In this new feminist bible, Savoy says that Mary Magdalene has been reinterpreted, even though the bible already gives her preferential treatment, including Jesus appearing to her first upon His resurrection.

"She stood by Jesus, including as he was dying on the cross, when all of the male disciples were afraid. She was the first one to go to his tomb and to discover his resurrection," says Savoy. "This is a fundamental character, but she is described as a prostitute, ... and even as Jesus's lover in recent fiction."

For whatever reason, feminists have always looked to champion Mary Magdalene as some kind of biblical "Nasty Woman." However, when it comes to the actual Virgin Mary — the Mother of Christ — feminists don't necessarily like to acknowledge the fact that one of the reasons she has been so revered throughout history — Catholics even say she was crowned "queen of heaven" — is the fact she said "yes" to God when asked to carry Jesus Christ in her womb.

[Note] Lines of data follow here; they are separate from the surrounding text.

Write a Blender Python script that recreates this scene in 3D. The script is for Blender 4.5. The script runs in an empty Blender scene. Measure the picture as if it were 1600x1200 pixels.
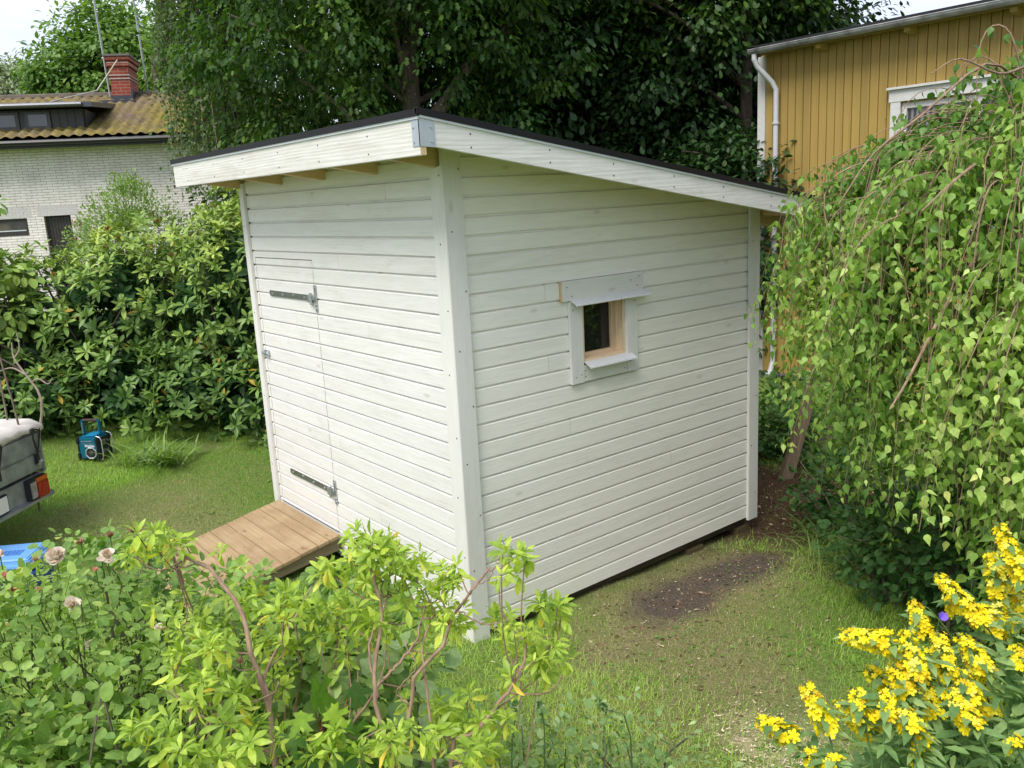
import bpy, bmesh, math, random
import numpy as np
from mathutils import Vector, Matrix
rad = math.radians
random.seed(7)
RG = np.random.default_rng(11)
SC = bpy.context.scene
COL = SC.collection

# ------------------------------------------------------------------ camera
F_PX = 1330.98
CAM = np.array([3.9455, -2.7057, 2.6124])
YAW, PITCH, ROLL = 2.4753, -0.2153, -0.0534
def cam_axes():
    cy, sy, cp, sp = math.cos(YAW), math.sin(YAW), math.cos(PITCH), math.sin(PITCH)
    fw = np.array([cy*cp, sy*cp, sp]); rt = np.array([sy, -cy, 0.]); up = np.cross(rt, fw)
    c, s = math.cos(ROLL), math.sin(ROLL)
    return rt*c+up*s, -rt*s+up*c, fw
CR, CU, CF = cam_axes()
cam_d = bpy.data.cameras.new('camera'); cam = bpy.data.objects.new('camera', cam_d); COL.objects.link(cam)
cam_d.sensor_fit = 'HORIZONTAL'; cam_d.sensor_width = 36; cam_d.lens = F_PX/1600*36
cam_d.clip_start = 0.05; cam_d.clip_end = 2000
m = Matrix(((CR[0], CU[0], -CF[0], CAM[0]), (CR[1], CU[1], -CF[1], CAM[1]), (CR[2], CU[2], -CF[2], CAM[2]), (0, 0, 0, 1)))
cam.matrix_world = m
SC.camera = cam
def ray(x, y): return CF+(x-800)/F_PX*CR-(y-600)/F_PX*CU
def at(x, y, d): return CAM+ray(x, y)*d
def on_plane(x, y, P, n):
    r = ray(x, y); n = np.array(n, float); return CAM+r*(np.dot(np.array(P)-CAM, n)/np.dot(r, n))
def to_px(P):
    d = np.asarray(P)-CAM; z = d@CF
    return 800+F_PX*(d@CR)/z, 600-F_PX*(d@CU)/z, z

# ------------------------------------------------------------------ light
SUN_EL, SUN_AZ = rad(56), rad(-72)       # azimuth measured from +X, counter-clockwise
sdir = Vector((math.cos(SUN_EL)*math.cos(SUN_AZ), math.cos(SUN_EL)*math.sin(SUN_AZ), math.sin(SUN_EL)))
sd = bpy.data.lights.new('sun', 'SUN'); sd.energy = 2.0; sd.angle = rad(30); sd.color = (1.0, 0.965, 0.9)
so = bpy.data.objects.new('sun', sd); COL.objects.link(so)
so.rotation_euler = sdir.to_track_quat('Z', 'Y').to_euler()
W = bpy.data.worlds.new('World'); SC.world = W; W.use_nodes = True
nt = W.node_tree; bg = nt.nodes['Background']
sky = nt.nodes.new('ShaderNodeTexSky'); sky.sky_type = 'NISHITA'; sky.sun_disc = False
sky.sun_elevation = SUN_EL; sky.sun_rotation = math.pi/2-SUN_AZ; sky.air_density = 1.0; sky.dust_density = 2.0
tc = nt.nodes.new('ShaderNodeTexCoord'); mp = nt.nodes.new('ShaderNodeMapping'); mp.inputs['Scale'].default_value = (1, 1, 2.6)
nz = nt.nodes.new('ShaderNodeTexNoise'); nz.inputs['Scale'].default_value = 2.2; nz.inputs['Detail'].default_value = 7; nz.inputs['Roughness'].default_value = .55
rp = nt.nodes.new('ShaderNodeValToRGB'); rp.color_ramp.elements[0].position = .33; rp.color_ramp.elements[1].position = .60
rp.color_ramp.elements[0].color = (.38, .38, .38, 1); rp.color_ramp.elements[1].color = (1, 1, 1, 1)
mx = nt.nodes.new('ShaderNodeMix'); mx.data_type = 'RGBA'; mx.inputs[7].default_value = (6.6, 7.0, 8.2, 1)
nt.links.new(tc.outputs['Generated'], mp.inputs[0]); nt.links.new(mp.outputs[0], nz.inputs['Vector']); nt.links.new(nz.outputs[0], rp.inputs[0])
nt.links.new(rp.outputs[0], mx.inputs[0]); nt.links.new(sky.outputs[0], mx.inputs[6]); nt.links.new(mx.outputs[2], bg.inputs[0])
bg.inputs[1].default_value = 0.085
SC.view_settings.view_transform = 'Standard'; SC.view_settings.look = 'None'; SC.view_settings.gamma = 1
SC.view_settings.exposure = 1.0
SC.render.engine = 'CYCLES'
SC.cycles.max_bounces = 8; SC.cycles.diffuse_bounces = 4; SC.cycles.glossy_bounces = 3; SC.cycles.transmission_bounces = 5; SC.cycles.transparent_max_bounces = 6
SC.cycles.use_denoising = True

# ------------------------------------------------------------------ materials
class NT:
    def __init__(s, name):
        s.m = bpy.data.materials.new(name); s.m.use_nodes = True; s.t = s.m.node_tree
        s.b = s.t.nodes['Principled BSDF']; s.out = s.t.nodes['Material Output']
    def n(s, t, **k):
        o = s.t.nodes.new('ShaderNode'+t)
        for a, v in k.items(): setattr(o, a, v)
        return o
    def l(s, a, b): s.t.links.new(a, b)
    def put(s, sock, v):
        if hasattr(v, 'links'): s.l(v, sock)
        elif isinstance(v, (tuple, list)) and len(v) == 3 and sock.type == 'RGBA': sock.default_value = (*v, 1)
        else: sock.default_value = v
    def obj(s): return s.n('TexCoord').outputs['Object']
    def attr(s, name): return s.n('Attribute', attribute_name=name).outputs['Fac']
    def mapping(s, v, scale=(1, 1, 1), loc=(0, 0, 0), rot=(0, 0, 0)):
        o = s.n('Mapping'); s.l(v, o.inputs[0]); s.put(o.inputs['Scale'], scale); s.put(o.inputs['Location'], loc); s.put(o.inputs['Rotation'], rot); return o.outputs[0]
    def noise(s, v, scale, detail=4, rough=.5, dist=0):
        o = s.n('TexNoise'); s.l(v, o.inputs['Vector']); o.inputs['Scale'].default_value = scale; o.inputs['Detail'].default_value = detail
        o.inputs['Roughness'].default_value = rough; o.inputs['Distortion'].default_value = dist; return o.outputs[0]
    def voro(s, v, scale, feature='F1', out='Distance'):
        o = s.n('TexVoronoi', feature=feature); s.l(v, o.inputs['Vector']); o.inputs['Scale'].default_value = scale; return o.outputs[out]
    def ramp(s, f, stops, interp='LINEAR'):
        o = s.n('ValToRGB'); s.put(o.inputs[0], f); e = o.color_ramp; e.interpolation = interp
        while len(e.elements) < len(stops): e.elements.new(.5)
        for i, (p, c) in enumerate(stops):
            e.elements[i].position = p; e.elements[i].color = (*c, 1) if isinstance(c, (tuple, list)) else (c, c, c, 1)
        return o.outputs[0]
    def mix(s, f, a, b, blend='MIX'):
        o = s.n('Mix', data_type='RGBA', blend_type=blend); s.put(o.inputs[0], f); s.put(o.inputs[6], a); s.put(o.inputs[7], b); return o.outputs[2]
    def math(s, op, a, b=0, c=None):
        o = s.n('Math', operation=op); s.put(o.inputs[0], a); s.put(o.inputs[1], b)
        if c is not None: s.put(o.inputs[2], c)
        return o.outputs[0]
    def vadd(s, a, b, op='ADD'):
        o = s.n('VectorMath', operation=op); s.put(o.inputs[0], a); s.put(o.inputs[1], b); return o.outputs[0]
    def vscale(s, v, f):
        o = s.n('VectorMath', operation='SCALE'); s.put(o.inputs[0], v); s.put(o.inputs[3], f); return o.outputs[0]
    def bump(s, h, strength=.3, dist=.01):
        o = s.n('Bump'); s.put(o.inputs['Height'], h); o.inputs['Strength'].default_value = strength; o.inputs['Distance'].default_value = dist
        s.l(o.outputs[0], s.b.inputs['Normal']); return o.outputs[0]
    def set(s, **k):
        for a, v in k.items(): s.put(s.b.inputs[a.replace('_', ' ')], v)
        return s.m

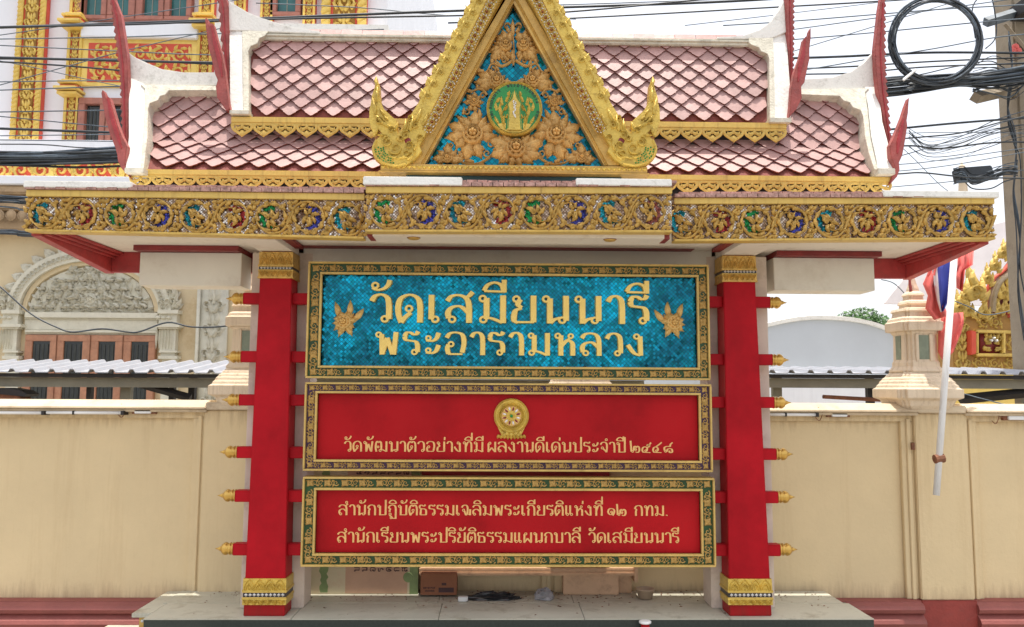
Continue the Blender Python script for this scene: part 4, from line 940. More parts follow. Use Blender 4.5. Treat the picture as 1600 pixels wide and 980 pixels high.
for s in (-1, 1):
    for (x, z, a, L) in ((.36,-.62,70,.42),(.42,-.40,60,.5),(.5,-.2,70,.45),(.34,-.1,100,.4),(.42,.1,60,.36),(.30,.22,95,.34),(.56,-.56,40,.34),(.62,-.1,60,.36),(.30,-.38,110,.3),(.62,.2,95,.24),(.22,.46,85,.2)):
        b.leaf(cx + s * r * x, cz + r * z, R(a if s > 0 else 180 - a), r * L, r * .13, y0 - .003, .010, s * .7, 2)
    b.ridge(catmull([(cx + s * r * x, cz + r * z) for x, z in ((.34,-.78),(.46,-.4),(.38,-.05),(.14,.34),(.04,.6))], 4), [r * .05] * 17, y0 - .003, .01, 2)
med = b.build('medallion', [M_gold, M_green, M_gold, M_pearl], fld)
M_letter_cur = M_black; GM.clear()
ringtxt = 'วัดเสมียนนารี แขวงลาดยาว จตุจักร'.replace('ข', 'บ').replace('ุ', '').replace('็', '')
lst = [c_ for c_ in 'วดเสมยนนาร  พระอารามหลวง  กทม']
for i, ch in enumerate(lst):
    if ch == ' ': continue
    a = R(205 - 230 * i / (len(lst) - 1)); rr = r * .80; s_ = r * .105
    obj('letter', glyph_mesh(ch, .22, .12, .12), med, loc=(cx + rr * math.cos(a) - s_ * .35 * math.sin(a), y0 - .003, cz + rr * math.sin(a) + s_ * .35 * math.cos(a)), rot=(0, -(a - R(90)), 0), scale=s_)
# bargeboards with flame edge, bead strip and naga ends
def mirx(x): return 804 + (804 - x)
naga = [(588,118),(584,126),(586,131),(585,138),(581,149),(579,163),(577,171),(576.5,189),(581,202),(584,215),(588,210),(589,200),(597,209),(588,218),(581,231),(584,246),(597,257),(615,261),(633,259),(648,249),(659,236),(670,218)]
upin = [(805,-46),(805,-124)]
flame = []
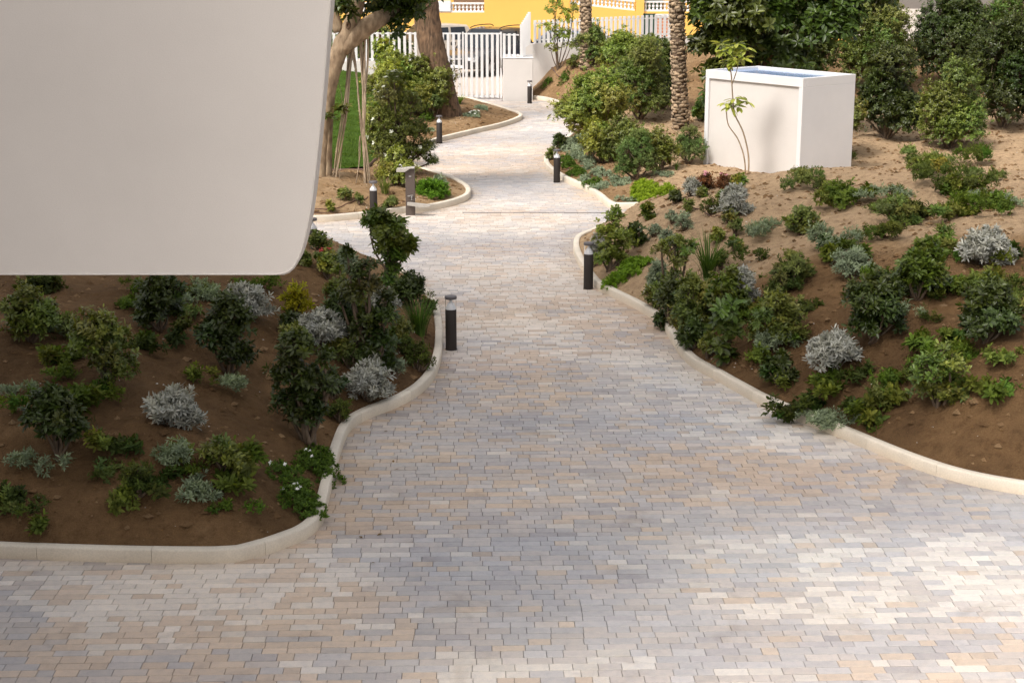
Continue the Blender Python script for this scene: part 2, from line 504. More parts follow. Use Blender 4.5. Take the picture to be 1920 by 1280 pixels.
def bed_mesh(name, kerbline, poly, h):
    # outline set a little inside the kerb face
    c = poly
    nxt = np.roll(c, -1, 0); prv = np.roll(c, 1, 0)
    t = nxt - prv; n = np.stack([-t[:, 1], t[:, 0]], 1); n /= np.linalg.norm(n, axis=1)[:, None] + 1e-9
    area = 0.5 * np.sum(c[:, 0] * nxt[:, 1] - nxt[:, 0] * c[:, 1])
    if area < 0: n = -n
    ring = c + n * 0.05
    keep = [0]
    for i in range(1, len(ring)):
        if np.linalg.norm(ring[i] - ring[keep[-1]]) > 0.05: keep.append(i)
    ring = ring[keep]
    lo, hi = c.min(0), c.max(0)
    pts = []
    y = lo[1]
    while y < hi[1]:
        st = 0.10 if y < 30 else 0.22
        xs = np.arange(lo[0], hi[0], st)
        vis = np.abs(xs) < 0.345 * y + 1.5
        xs = np.where(vis, xs, np.round(xs / (st * 5)) * st * 5)
        xs = np.unique(xs)
        pts.append(np.stack([xs + rng.uniform(-.3, .3, len(xs)) * st, np.full(len(xs), y) + rng.uniform(-.3, .3, len(xs)) * st], 1))
        y += st
    pts = np.concatenate(pts)
    d = seg_dist(pts, ring)
    pts = pts[d > 0.05]
    allp = np.vstack([ring, pts])
    nr = len(ring)
    res = delaunay_2d_cdt([Vector(p) for p in allp], [], [list(range(nr))], 1, 1e-5)
    V2 = np.array([tuple(v) for v in res[0]]); Fc = np.array([f for f in res[2] if len(f) == 3])
    dd = seg_dist(V2, poly)
    z = h(V2, np.maximum(dd, 0)) + lumps(V2) * np.clip(dd * 1.5, 0, 1) + rng.normal(0, 0.006, len(V2)) * (dd > .15)
    x_, y_ = V2[:, 0], V2[:, 1]
    if h is hC: dry = sstep(18.5, 22.5, y_ + .25 * (x_ - 2)) * .88 + .05
    elif h is hA: dry = sstep(18, 23, y_) * .38 + .02
    elif h is hD: dry = .30 + .48 * sstep(1.6, 3.2, x_) * sstep(45, 41, y_)
    else: dry = .34 + .14 * sstep(36, 31, y_)
    dry = np.clip(dry + lumps(V2 * 1.7) * 1.2, 0, .9)
    me = mesh_np(name, np.column_stack([V2, z]), [Fc], np.repeat(dry[:, None], 3, 1), True)
    o = obj(name, me, M['soil']); tag(o, kind='structure')
    return o
for nm, kl, (poly, h) in zip(['soil_bed'] * 4, [kA, kB, kC, kD], BEDS):
    bed_mesh(nm, kl, poly, h)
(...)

Out of this relationship between Mary and God was born the Christian understanding of sexual complementarity, where men provide something to the world that women cannot and vice-versa.

While "A Women's Bible" presents itself as simply an egalitarian understanding of sacred scripture, other feminist interpretations are far more radical, as in the case of Professor Mary Daly of Boston College, who hated the concept of a masculine Father God so much that she desired to castrate Him.